Jakarta (ANTARA News) - Ketua MPR Zulkifli Hasan mengatakan kedaulatan rakyat seharusnya diartikan untuk melayani rakyat, bukan untuk kepentingan pihak-pihak tertentu.

"Kedaulatan rakyat harusnya diartikan untuk melayani rakyat, nyatanya saat ini kedaulatan menjadi milik sponsor, yang memberikan dana untuk pilkada," katanya dalam seminar di Universitas Indonesia, seperti dilansir keterangan tertulis MPR, Kamis.

Suasana itu, menurut Zulkifli, membuat MPR menjadi sangat sibuk karena banyak masyarakat yang melaporkan situasi yang semakin tidak baik itu.

"Mereka meminta MPR mengubah UUD NRI 1945, agar cita-cita para pendiri bangsa dilanjutkan. Mereka juga berharap kembalinya GBHN, supaya proses pembangunan berjalan secara berjenjang dan berkelanjutan," ujarnya.

Selain itu Ketua MPR mengatakan, sejak reformasi dan Undang-undang Dasar Negara Republik Indonesia Tahun 1945 diamendemen, Indonesia menggunakan sistem berbangsa dan bernegara yang berbeda dibanding sebelumnya.

"Pancasila sila keempat misalnya, dulu sila tersebut benar-benar diterjemahkan sebagai permusyawaratan perwakilan, sehingga MPR yang dianggap mencerminkan keragaman di Indonesia memiliki kekuasaan tertinggi bahkan berkuasa paling tinggi," katanya.

Namun, kondisi tersebut kata Zulkifli, tidak lagi ditemukan. Sejak reformasi, bupati, walikota, gubernur sampai Presiden dipilih langsung oleh rakyat.

"Untuk mendapatkan kekuasaan mereka harus bersaing secara terbuka, bahkan memakai cara-cara yang kurang tepat. Ini membuktikan bahwa sila keempat permusyawaratan dalam perwakilan, sudah tidak ditemukan lagi," kata Ketua MPR.

Zulkifki mengatakan, amendemen terhadap UUD NRI Tahun 1945 membuat delapan lembaga negara berada pada posisi sejajar. MPR yang dulu menjadi lembaga tertinggi, kini kehilangan sebagian kewenangannya.

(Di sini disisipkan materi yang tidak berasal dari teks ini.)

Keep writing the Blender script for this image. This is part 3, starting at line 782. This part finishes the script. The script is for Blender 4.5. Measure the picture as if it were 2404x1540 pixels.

Implikasinya, lembaga-lembaga negara itu merasa paling berkuasa.

"Suasana ini terjadi hingga ke daerah. Berkali-kali ditemukan, kunjungan presiden di daerah, tidak dihadiri oleh bupati, wali kota atau gubernur. Mereka merasa dipilih langsung oleh rakyat, sehingga tidak harus tunduk pada Presiden," ujarnya.